かなり昔の厚生労働省の通達になりますが、「出張中の休日はその日に旅行(※)する等の場合であっても、旅行中における物品の監視等別段の指示がある場合の外は休日労働として取り扱わなくても差し支えない」(昭和23年3月17日基発461号、昭和33年2月13日基発90号)としているものがあります。

※言い回しの問題ですが、この「旅行」は「出張」もしくは「移動」と置き換えてください。


移動時間中における業務指示の有無

この通達を踏まえると、会社側が出張者に対して、その移動時間中に何かしらの業務指示をしていない限り、仮に休日中に得意先に出発してもらう場合であってもその移動時間は労働時間(休日労働)にしなくてよいという整理になります。

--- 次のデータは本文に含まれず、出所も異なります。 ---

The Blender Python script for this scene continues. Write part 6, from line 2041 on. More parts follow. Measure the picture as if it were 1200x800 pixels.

ただし、この通達に記載があるように、例えば、出張の目的が得意先への商品の運搬などであり、会社側が出張者に対して移動中もその商品を監視するように指示を出しているのであれば、その移動時間は労働時間になるでしょうし、そのほか、新幹線で移動中の出張者に対して得意先に提出する資料を新幹線の中で修正するように指示を出したとすれば、少なくとも出張者が資料を修正している時間は労働時間にしなければならないでしょう。

裁判例では

労働時間に含まれないとの判断

日本工業検査事件・横浜地裁昭和46年1月26日決定

「出張の際の往復に要する時間は、労働者が日常出勤に費やす時間と同一性質であると考えられるから、右所要時間は労働時間に算入されず、したがってまた時間外労働の問題は起こり得ないと解するのが相当」としたもの

横河電機事件・東京地裁平成6年9月27日判決

「移動時間は労働拘束性の程度が低く、これが実労働時間に当たると解するのは困難」としたもの


労働時間に含まれるとの判断

島根県教組事件・松江地裁昭和46年4月10日判決

一方で、「移動時間は業務に付随するものであることから労働時間に含まれる。」とした裁判例などもあります。

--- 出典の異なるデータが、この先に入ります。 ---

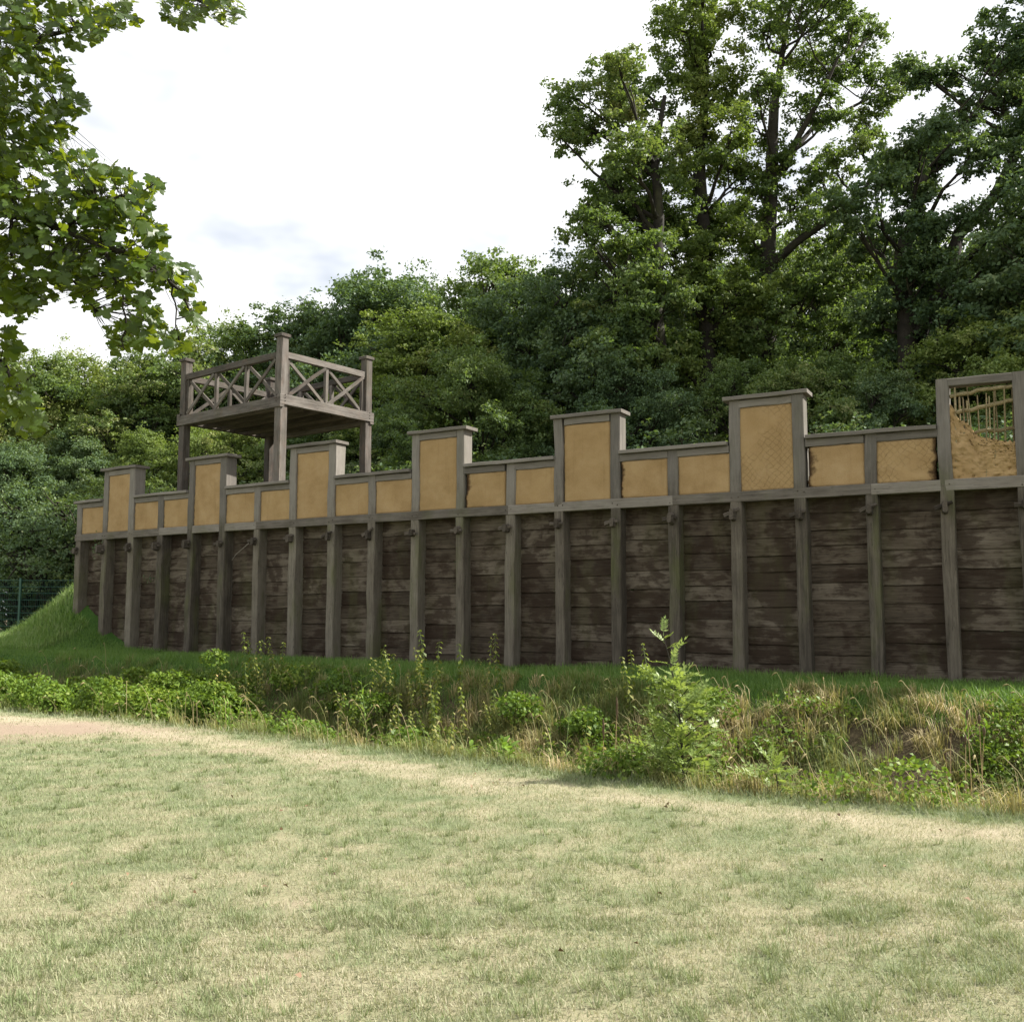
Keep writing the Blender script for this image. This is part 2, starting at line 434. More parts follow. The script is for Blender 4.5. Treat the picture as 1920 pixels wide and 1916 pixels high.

しかし、先に説明した2つの裁判例のとおり、出張時の移動時間は原則として労働時間にはあたらないというのが一般的な考え方です。

専門家からのひとこと

出張のために拘束される時間

通達や裁判例はともかくとして、出張者本人にとっては会社から出張時の移動時間は自由にしてよいと言われても、出張のために拘束される時間であることに変わりはありません。このため、出張者には交通費や宿泊費とともに出張手当などとして一定の額を支給することが多いのではないかと思われます。